PG Electroplast Limited Monitoring Agency Report for Quarter Ended March 2026

PG Electroplast Limited has released its Monitoring Agency Report for the quarter ended March 31, 2026. The report details the utilization of proceeds raised through the Qualified Institutions Placement (QIP). As of the end of the fiscal year 2026, the company has utilized ₹1,315.35 crore out of the total net proceeds of ₹1,477.56 crore, with the remaining balance being held in fixed deposits.

Utilization of QIP Proceeds

The company successfully raised funds through a Qualified Institutions Placement (QIP) between December 4 and December 9, 2024, with net proceeds amounting to ₹1,477.56 crore. As of the close of the quarter on March 31, 2026, a total of ₹1,315.35 crore has been deployed toward various strategic projects, including investments in subsidiaries for capital expenditure and working capital requirements, as well as the repayment of debt.

Strategic Project Funding

The funds are primarily directed toward expanding manufacturing and warehousing capacities at the Supa Unit and the Karoli Unit, as well as upgrading equipment for its subsidiary, Next Generation Manufacturers Private Limited. Additionally, significant allocations were made to support the working capital needs of the subsidiary PG Technoplast and for General Corporate Purposes.
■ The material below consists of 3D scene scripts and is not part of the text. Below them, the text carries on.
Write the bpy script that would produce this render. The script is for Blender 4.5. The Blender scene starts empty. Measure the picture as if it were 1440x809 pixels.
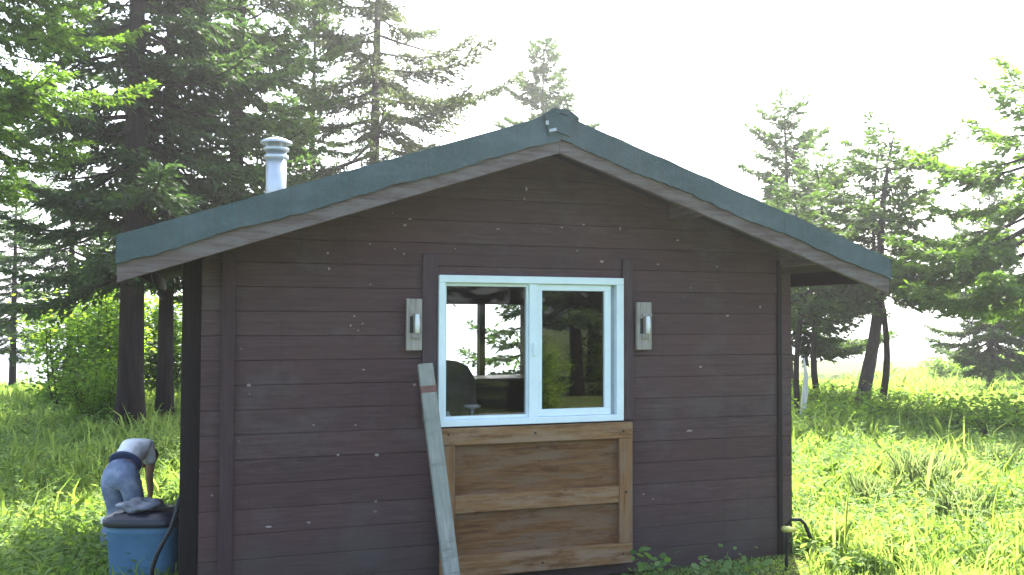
import bpy, math, random
import numpy as np
from mathutils import Vector, Matrix

random.seed(7)
SC = bpy.context.scene
COL = SC.collection
PI = math.pi

# ------------------------------------------------------------------ camera
CX, CY, CZ = -2.4501, -5.2702, 1.6299
YAW, PITCH, ROLL, F = 0.3247, 0.0316, 0.004, 1251.06
FWD = np.array([math.sin(YAW), math.cos(YAW)])
RGT = np.array([math.cos(YAW), -math.sin(YAW)])

def ray(px, py):
    u = (px - 720) / F; v = (404.5 - py) / F
    c, s = math.cos(ROLL), math.sin(ROLL)
    r, w = u * c - v * s, u * s + v * c
    fw = math.cos(PITCH) - w * math.sin(PITCH)
    up = math.sin(PITCH) + w * math.cos(PITCH)
    d = FWD * fw + RGT * r
    return Vector((d[0], d[1], up)), fw

def at_y(px, py, y):            # the point of the wall-parallel plane y that the photo shows at a pixel
    d, _ = ray(px, py)
    t = (y - CY) / d.y
    return Vector((CX + d.x * t, y, CZ + d.z * t))

def at_a(px, py, a):            # the point at distance a ahead of the camera
    d, fw = ray(px, py)
    t = a / fw
    return Vector((CX + d.x * t, CY + d.y * t, CZ + d.z * t))

def W(a, b, z=0.0):             # ahead / right / up to world
    p = np.array([CX, CY]) + FWD * a + RGT * b
    return Vector((p[0], p[1], z))

def sstep(x, lo, hi):
    t = np.clip((np.asarray(x, float) - lo) / (hi - lo), 0, 1)
    return t * t * (3 - 2 * t)

def ground_z(a, b):
    a = np.asarray(a, float); b = np.asarray(b, float)
    z = -0.045 * np.clip(a - 15, 0, 60)
    z = z - 0.16 * sstep(-b, 1.6, 3.2) * sstep(a, 4.0, 6.0) * (1 - sstep(a, 8, 12))
    z = z + 1.15 * np.exp(-(((a - 37) / 6.5) ** 2)) * sstep(b, 15.5, 23)
    shore = 22 + 8 * sstep(b, -11, 1) + 60 * sstep(b, 14.5, 22)
    z = z - 4.0 * sstep(a - shore, 0, 9)
    z = z + 0.035 * np.sin(a * 1.3 + b * 0.7) * np.sin(b * 1.1 - a * 0.4) + 0.02 * np.sin(a * 3.1) * np.sin(b * 2.7)
    return z

def gz(p):
    d = np.array([p[0] - CX, p[1] - CY])
    return float(ground_z(d @ FWD, d @ RGT))

# ------------------------------------------------------------------ helpers
def tag(o, label=None, cat=None, group=None, kind=None):
    if label: o['label'] = label
    if cat: o['category'] = cat
    if group: o['group'] = group
    if kind: o['kind'] = kind
    return o

def empty(name, loc=(0, 0, 0), parent=None):
    o = bpy.data.objects.new(name, None)
    COL.objects.link(o); o.location = loc; o.parent = parent
    o.empty_display_size = 0.2
    return o

class MB:
    def __init__(s): s.v = []; s.f = []
    def add(s, vs, fs):
        n = len(s.v); s.v += [tuple(v) for v in vs]; s.f += [tuple(i + n for i in f) for f in fs]
        return s
    def prism(s, pts, d0, d1, axis='y'):        # polygon (u,w) swept along an axis
        n = len(pts)
        def mk(u, w, d):
            return (u, d, w) if axis == 'y' else ((d, u, w) if axis == 'x' else (u, w, d))
        vs = [mk(u, w, d0) for u, w in pts] + [mk(u, w, d1) for u, w in pts]
        fs = [tuple(range(n)), tuple(range(2 * n - 1, n - 1, -1))] + [(i, i + n, (i + 1) % n + n, (i + 1) % n) for i in range(n)]
        return s.add(vs, fs)
    def box(s, x0, x1, y0, y1, z0, z1):
        return s.prism([(x0, z0), (x1, z0), (x1, z1), (x0, z1)], y0, y1)
    def obox(s, c, ax, ay, az):                 # oriented box: centre and three half axes
        c, ax, ay, az = map(Vector, (c, ax, ay, az))
        vs = [c + ax * i + ay * j + az * k for i in (-1, 1) for j in (-1, 1) for k in (-1, 1)]
        return s.add(vs, [(0, 1, 3, 2), (4, 6, 7, 5), (0, 4, 5, 1), (2, 3, 7, 6), (0, 2, 6, 4), (1, 5, 7, 3)])
    def tube(s, pts, rad, n=8, cap=True):
        pts = [Vector(p) for p in pts]
        if not hasattr(rad, '__len__'): rad = [rad] * len(pts)
        rings = []; ref = Vector((0.31, 0.22, 0.9)).normalized()
        for i, p in enumerate(pts):
            t = (pts[min(i + 1, len(pts) - 1)] - pts[max(i - 1, 0)])
            t = t.normalized() if t.length > 1e-9 else Vector((0, 0, 1))
            if abs(t.dot(ref)) > 0.97: ref = Vector((1, 0.1, 0))
            a = t.cross(ref).normalized(); b = t.cross(a)
            rings.append([p + (a * math.cos(2 * PI * k / n) + b * math.sin(2 * PI * k / n)) * rad[i] for k in range(n)])
        vs = [v for r in rings for v in r]
        fs = [(i * n + k, i * n + (k + 1) % n, (i + 1) * n + (k + 1) % n, (i + 1) * n + k) for i in range(len(pts) - 1) for k in range(n)]
        if cap: fs += [tuple(range(n))[::-1], tuple((len(pts) - 1) * n + k for k in range(n))]
        return s.add(vs, fs)
    def lathe(s, prof, c=(0, 0, 0), n=20):
        vs = []; fs = []
        for r, z in prof:
            vs += [(c[0] + r * math.cos(2 * PI * k / n), c[1] + r * math.sin(2 * PI * k / n), c[2] + z) for k in range(n)]
        m = len(prof)
        fs = [(i * n + k, i * n + (k + 1) % n, (i + 1) * n + (k + 1) % n, (i + 1) * n + k) for i in range(m - 1) for k in range(n)]
        if prof[0][0] > 0.002: fs.append(tuple(range(n))[::-1])
        if prof[-1][0] > 0.002: fs.append(tuple((m - 1) * n + k for k in range(n)))
        return s.add(vs, fs)
    def build(s, name, mat, parent=None, smooth=False, bevel=0, loc=None):
        me = bpy.data.meshes.new(name); me.from_pydata(s.v, [], s.f); me.validate(); me.update()
        if smooth: me.shade_smooth()
        me.materials.append(mat)
        o = bpy.data.objects.new(name, me); COL.objects.link(o); o.parent = parent
        if loc is not None: o.location = loc
        import bmesh
        bm = bmesh.new(); bm.from_mesh(me); bmesh.ops.recalc_face_normals(bm, faces=bm.faces); bm.to_mesh(me); bm.free()
        if bevel:
            m = o.modifiers.new('Bevel', 'BEVEL'); m.width = bevel; m.segments = 2; m.limit_method = 'ANGLE'
        return o

def np_mesh(name, verts, nper, mat, tri_sizes=None):
    """verts: (N, nper, 3), each row one polygon island"""
    N = len(verts)
    me = bpy.data.meshes.new(name)
    me.vertices.add(N * nper); me.vertices.foreach_set('co', verts.reshape(-1).astype(np.float32))
    me.loops.add(N * nper); me.loops.foreach_set('vertex_index', np.arange(N * nper, dtype=np.int32))
    me.polygons.add(N); me.polygons.foreach_set('loop_start', (np.arange(N) * nper).astype(np.int32))
    me.update(calc_edges=True); me.materials.append(mat)
    return me

def link_me(name, me, parent=None, loc=None):
    o = bpy.data.objects.new(name, me); COL.objects.link(o); o.parent = parent
    if loc is not None: o.location = loc
    return o

def children(o, cache={}):
    return [c for c in COL.objects if c.parent == o]

def copy_tree(root, loc, rz=0, sc=1.0):
    r = root.copy(); COL.objects.link(r); r.location = loc; r.rotation_euler = (0, 0, rz); r.scale = (sc,) * 3
    for ch in children(root):
        c = ch.copy(); COL.objects.link(c); c.parent = r
        for g in children(ch):
            d = g.copy(); COL.objects.link(d); d.parent = c
    return r

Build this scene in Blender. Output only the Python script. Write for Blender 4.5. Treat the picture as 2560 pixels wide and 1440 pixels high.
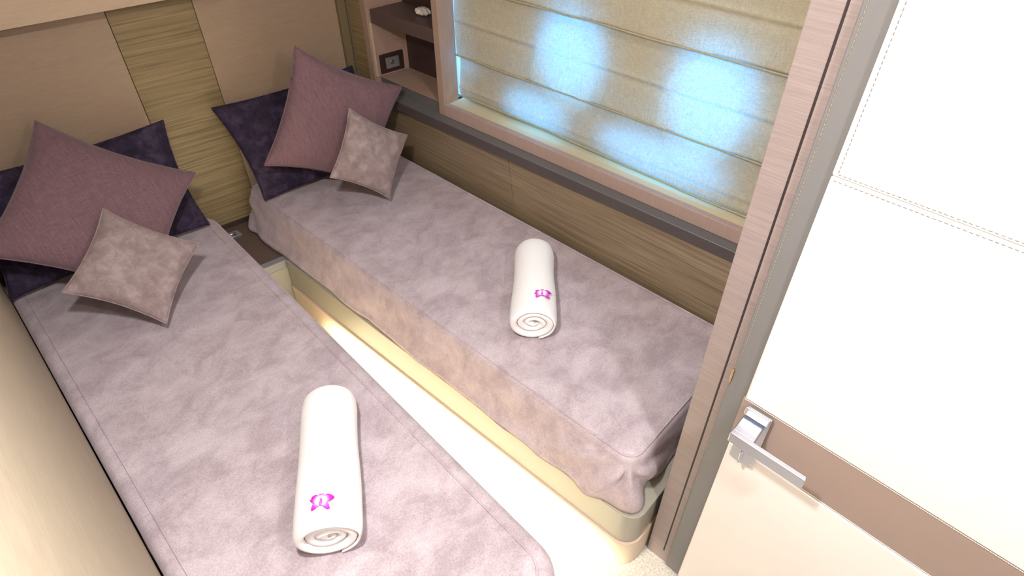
import bpy, bmesh, math, random
from mathutils import Vector, Matrix, noise
random.seed(7)
for o in list(bpy.data.objects): bpy.data.objects.remove(o)
scn = bpy.context.scene
COL = scn.collection
PI = math.pi

# ------------------------------------------------------------------ camera
cd = bpy.data.cameras.new('camera'); cam = bpy.data.objects.new('camera', cd); COL.objects.link(cam)
cd.sensor_width = 36.0; cd.lens = 36.0 * 1551.0 / 2560.0; cd.clip_start = 0.02
cam.location = (0, 0, 1.85)
_p = math.radians(41.07); _y = math.radians(47.8)
cam.rotation_euler = (PI / 2 - _p, 0, -_y)
scn.camera = cam

# ------------------------------------------------------------------ view, world
scn.view_settings.view_transform = 'Standard'; scn.view_settings.look = 'None'
scn.view_settings.gamma = 1; scn.view_settings.use_curve_mapping = False
scn.view_settings.exposure = 0.0
w = bpy.data.worlds.new('daylight'); scn.world = w; w.use_nodes = True
bg = w.node_tree.nodes['Background']
bg.inputs[0].default_value = (0.09, 0.50, 1.0, 1); bg.inputs[1].default_value = 5.8

# ------------------------------------------------------------------ lights
def area(name, loc, target, size, power, color, shape='DISK', size_y=None, spread=PI):
    l = bpy.data.lights.new(name, 'AREA'); l.shape = shape; l.size = size
    if size_y: l.size_y = size_y
    l.energy = power; l.color = color; l.spread = spread
    o = bpy.data.objects.new(name, l); COL.objects.link(o); o.location = loc
    o.rotation_euler = (Vector(target) - Vector(loc)).to_track_quat('-Z', 'Y').to_euler()
    return o
WARM = (1.0, 0.965, 0.965)
DOWN = [((0.12, 0.46, 2.055), 28.0), ((0.45, -0.50, 2.055), 18.0), ((1.10, 0.80, 2.055), 3.5)]  # last entry is an added fill, its fitting unseen
for i, (p, e) in enumerate(DOWN):
    area('downlight_glow', p, (p[0] + 0.02, p[1], 0), 0.11, e, WARM)
sun = bpy.data.lights.new('sunlight', 'SUN'); sun.energy = 2.2; sun.angle = math.radians(12); sun.color = (0.45, 0.80, 1.0)
so = bpy.data.objects.new('sunlight', sun); COL.objects.link(so)
so.rotation_euler = Vector((-0.5, 0.22, -0.62)).to_track_quat('-Z', 'Y').to_euler()

# ------------------------------------------------------------------ materials
def rgb(c): return (c[0], c[1], c[2], 1)
def mat(name, col, rough=0.5, metal=0.0, spec=0.5, sheen=0.0, coat=0.0):
    m = bpy.data.materials.new(name); m.use_nodes = True
    b = m.node_tree.nodes['Principled BSDF']
    b.inputs['Base Color'].default_value = rgb(col); b.inputs['Roughness'].default_value = rough
    b.inputs['Metallic'].default_value = metal; b.inputs['Specular IOR Level'].default_value = spec
    b.inputs['Sheen Weight'].default_value = sheen; b.inputs['Coat Weight'].default_value = coat
    return m
def node(m, t, **k):
    n = m.node_tree.nodes.new(t)
    for a, v in k.items(): setattr(n, a, v)
    return n
def bsdf(m): return m.node_tree.nodes['Principled BSDF']
def lk(m, a, b): m.node_tree.links.new(a, b)
def coords(m, scale=(1, 1, 1), rot=(0, 0, 0)):
    tc = node(m, 'ShaderNodeTexCoord'); mp = node(m, 'ShaderNodeMapping')
    mp.inputs['Scale'].default_value = scale; mp.inputs['Rotation'].default_value = rot
    lk(m, tc.outputs['Object'], mp.inputs['Vector']); return mp.outputs['Vector']
def noise_tex(m, vec, scale, detail=4, rough=0.55, dist=0.0):
    n = node(m, 'ShaderNodeTexNoise'); n.inputs['Scale'].default_value = scale; n.inputs['Detail'].default_value = detail
    n.inputs['Roughness'].default_value = rough; n.inputs['Distortion'].default_value = dist
    lk(m, vec, n.inputs['Vector']); return n.outputs['Fac']
def ramp(m, fac, stops):
    r = node(m, 'ShaderNodeValToRGB'); e = r.color_ramp.elements
    while len(e) < len(stops): e.new(0.5)
    for i, (p, c) in enumerate(stops): e[i].position = p; e[i].color = rgb(c)
    lk(m, fac, r.inputs['Fac']); return r.outputs['Color']
def mix(m, a, b, f, mode='MIX'):
    x = node(m, 'ShaderNodeMix', data_type='RGBA', blend_type=mode)
    if isinstance(f, float): x.inputs[0].default_value = f
    else: lk(m, f, x.inputs[0])
    for s, v in ((6, a), (7, b)):
        if isinstance(v, tuple): x.inputs[s].default_value = rgb(v)
        else: lk(m, v, x.inputs[s])
    return x.outputs[2]
def bump(m, fac, strength=0.2, dist=0.002):
    b = node(m, 'ShaderNodeBump'); b.inputs['Strength'].default_value = strength; b.inputs['Distance'].default_value = dist
    lk(m, fac, b.inputs['Height']); lk(m, b.outputs['Normal'], bsdf(m).inputs['Normal'])
def base(m, c): lk(m, c, bsdf(m).inputs['Base Color'])

def veneer(name, c1, c2, scale, rough=0.45, strength=0.15):
    """fine grain running along the axis with the small scale"""
    m = mat(name, c1, rough)
    v = coords(m, scale)
    f = noise_tex(m, v, 1.0, 6, 0.65)
    big = noise_tex(m, coords(m, tuple(s * 0.12 for s in scale)), 1.0, 2)
    c = ramp(m, f, [(0.32, c2), (0.62, c1)])
    c = mix(m, c, tuple(x * 0.86 for x in c1), ramp(m, big, [(0.4, (0, 0, 0)), (0.7, (0.5, 0.5, 0.5))]))
    base(m, c); bump(m, f, strength, 0.001); return m
GX = (4, 260, 260); GY = (260, 4, 260); GZ = (260, 260, 4)
PALE = veneer('pale_oak', (0.395, 0.285, 0.195), (0.335, 0.238, 0.158), (5, 150, 330))
LOCK = veneer('locker_oak', (0.56, 0.43, 0.30), (0.49, 0.37, 0.25), (5, 150, 330))
def zebra(name, scale, a=(0.43, 0.295, 0.135), b=(0.20, 0.125, 0.048), mid=(0.33, 0.22, 0.092)):
    m = mat(name, a, 0.42)
    f = noise_tex(m, coords(m, scale), 1.0, 5, 0.6, 0.15)
    f2 = noise_tex(m, coords(m, tuple(s * 0.35 for s in scale)), 1.0, 2, 0.5, 0.4)
    c = ramp(m, f, [(0.33, b), (0.46, mid), (0.60, a)])
    c = mix(m, c, mid, ramp(m, f2, [(0.45, (0, 0, 0)), (0.65, (0.55, 0.55, 0.55))]))
    base(m, c); bump(m, f, 0.25, 0.001); return m
ZEB_X = zebra('zebrano_headboard', (3.2, 3.2, 125), (0.315, 0.235, 0.118), (0.15, 0.102, 0.043), (0.235, 0.170, 0.080))
ZEB_Y = zebra('zebrano_side', (40, 3.0, 190), (0.36, 0.285, 0.185), (0.185, 0.135, 0.08), (0.27, 0.205, 0.125))
POST = veneer('pinkish_ribbed_veneer', (0.300, 0.242, 0.230), (0.228, 0.180, 0.171), (8, 8, 330), 0.45, 0.35)
POSTV = veneer('pinkish_frame_veneer', (0.41, 0.295, 0.23), (0.345, 0.24, 0.185), (200, 260, 12), 0.5, 0.2)
FRAMEH = veneer('pinkish_rail_veneer', (0.45, 0.335, 0.29), (0.37, 0.27, 0.23), (60, 380, 8), 0.5, 0.15)
FLANK = veneer('locker_flank', (0.40, 0.27, 0.21), (0.34, 0.23, 0.175), (5, 150, 330))
OLIVE = mat('olive_trim', (0.19, 0.145, 0.075), 0.45)
SILLD = mat('dark_sill', (0.085, 0.07, 0.07), 0.5)
SILLG = mat('grey_sill', (0.135, 0.13, 0.13), 0.4)
DBROWN = mat('dark_brown_panel', (0.055, 0.03, 0.026), 0.4)
DSHELF = mat('dark_shelf', (0.10, 0.066, 0.06), 0.45)
NIGHT = mat('nightstand_brown', (0.12, 0.083, 0.066), 0.5)
GREYL = mat('grey_lacquer', (0.25, 0.25, 0.255), 0.35)
BASEG = mat('bed_base_satin', (0.33, 0.315, 0.26), 0.38)
PLINTH = mat('cream_plinth', (0.66, 0.55, 0.42), 0.5)
EDGE = mat('plinth_edge', (0.62, 0.47, 0.38), 0.45)
CREAMW = veneer('cream_wall_fabric', (0.47, 0.395, 0.285), (0.41, 0.34, 0.24), (220, 14, 120), 0.7, 0.2)
CEIL = mat('ceiling_white', (0.80, 0.77, 0.72), 0.8)
FLOORM = mat('floor_cream', (0.62, 0.57, 0.48), 0.35)
_f = noise_tex(FLOORM, coords(FLOORM, (1, 1, 1)), 160, 4); base(FLOORM, ramp(FLOORM, _f, [(0.35, (0.48, 0.44, 0.38)), (0.65, (0.70, 0.67, 0.61))]))
CHROME = mat('satin_chrome', (0.60, 0.63, 0.72), 0.34, 1.0)
GREYDOOR = mat('door_grey_edge', (0.165, 0.163, 0.163), 0.5)
BLACK = mat('groove_black', (0.02, 0.012, 0.012), 0.6)
def leather(name, c):
    m = mat(name, c, 0.5, spec=0.4); v = coords(m)
    f = noise_tex(m, v, 420, 3); bump(m, f, 0.12, 0.0008)
    g = noise_tex(m, v, 6, 2); base(m, ramp(m, g, [(0.35, tuple(x * 0.97 for x in c)), (0.65, c)])); return m
LEATHER = leather('white_leather', (0.86, 0.815, 0.775))
TAUPE = leather('taupe_leather', (0.33, 0.25, 0.215))
THREAD = mat('thread_grey', (0.22, 0.205, 0.19), 0.8)
THREADW = mat('thread_white', (0.85, 0.80, 0.72), 0.8)

def velvet(name, c1, c2, c3, s=9.0, stretch=(1, 1, 1), sheen=0.35):
    m = mat(name, c1, 0.85, spec=0.2, sheen=sheen)
    bsdf(m).inputs['Sheen Roughness'].default_value = 0.45
    bsdf(m).inputs['Sheen Tint'].default_value = rgb(tuple(min(1, x * 2.1) for x in c1))
    v = coords(m, stretch)
    big = noise_tex(m, v, s, 6, 0.68, 0.35)
    fine = noise_tex(m, v, s * 22, 3, 0.7)
    c = ramp(m, big, [(0.36, c2), (0.50, c1), (0.64, c3)])
    c = mix(m, c, ramp(m, fine, [(0.3, (0.74, 0.74, 0.74)), (0.7, (1.16, 1.16, 1.16))]), 0.85, 'MULTIPLY')
    base(m, c); bump(m, fine, 0.35, 0.002); return m
BEDV = velvet('lilac_velvet', (0.475, 0.40, 0.43), (0.395, 0.325, 0.35), (0.55, 0.475, 0.505), 13.0, (0.8, 1.0, 1))
SMALLV = velvet('dusty_pink_velvet', (0.315, 0.242, 0.235), (0.25, 0.188, 0.18), (0.395, 0.315, 0.31), 24.0)
DARKV = velvet('dark_purple_velvet', (0.035, 0.024, 0.048), (0.022, 0.014, 0.030), (0.062, 0.046, 0.080), 22.0, sheen=0.25)
def linen(name, c, c2, s=420):
    m = mat(name, c, 0.85, spec=0.2, sheen=0.2)
    a = noise_tex(m, coords(m, (s * 0.06, s, s)), 1.0, 3); b = noise_tex(m, coords(m, (s, s * 0.06, s * 0.06)), 1.0, 3)
    x = mix(m, a, b, 0.5)
    base(m, ramp(m, x, [(0.38, c2), (0.62, c)])); bump(m, x, 0.3, 0.001); return m
MAUVE = linen('mauve_linen', (0.222, 0.130, 0.147), (0.148, 0.083, 0.097))
TERRY = mat('terry_white', (0.92, 0.895, 0.885), 0.95, spec=0.1, sheen=0.3)
_t = noise_tex(TERRY, coords(TERRY), 260, 4, 0.7); bump(TERRY, _t, 0.55, 0.004)

BLIND = bpy.data.materials.new('cream_linen_blind'); BLIND.use_nodes = True
nt = BLIND.node_tree; nt.nodes.clear()
out = node(BLIND, 'ShaderNodeOutputMaterial'); ms = node(BLIND, 'ShaderNodeMixShader'); ms.inputs[0].default_value = 0.42
df = node(BLIND, 'ShaderNodeBsdfDiffuse'); tl = node(BLIND, 'ShaderNodeBsdfTranslucent')
ba = noise_tex(BLIND, coords(BLIND, (900, 50, 900)), 1.0, 3); bb = noise_tex(BLIND, coords(BLIND, (50, 900, 50)), 1.0, 3)
bc = mix(BLIND, ba, bb, 0.5); bcol = ramp(BLIND, bc, [(0.36, (0.56, 0.48, 0.30)), (0.62, (0.70, 0.62, 0.42))])
tcol = ramp(BLIND, bc, [(0.36, (0.44, 0.44, 0.42)), (0.62, (0.85, 0.86, 0.82))])
lk(BLIND, bcol, df.inputs[0]); lk(BLIND, tcol, tl.inputs[0])
lk(BLIND, df.outputs[0], ms.inputs[1]); lk(BLIND, tl.outputs[0], ms.inputs[2]); lk(BLIND, ms.outputs[0], out.inputs[0])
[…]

Status of Unutilized Funds

As of March 31, 2026, an unutilized balance of ₹162.21 crore remains. These funds are currently deployed in low-risk financial instruments, primarily fixed deposits with YES Bank, yielding a return on investment of approximately 6.70%. The total market value of these unutilized funds, including accrued interest, stood at ₹165.40 crore at the end of the quarter.

Project Implementation Update

While the company is actively executing its expansion plans, there has been a slight delay in the implementation schedule compared to original estimates. This is attributed to pending approvals from banks regarding loan repayments and minor delays in procurement cycles. The company maintains that the remaining net proceeds will be utilized in subsequent periods, in accordance with the terms outlined in the initial placement document.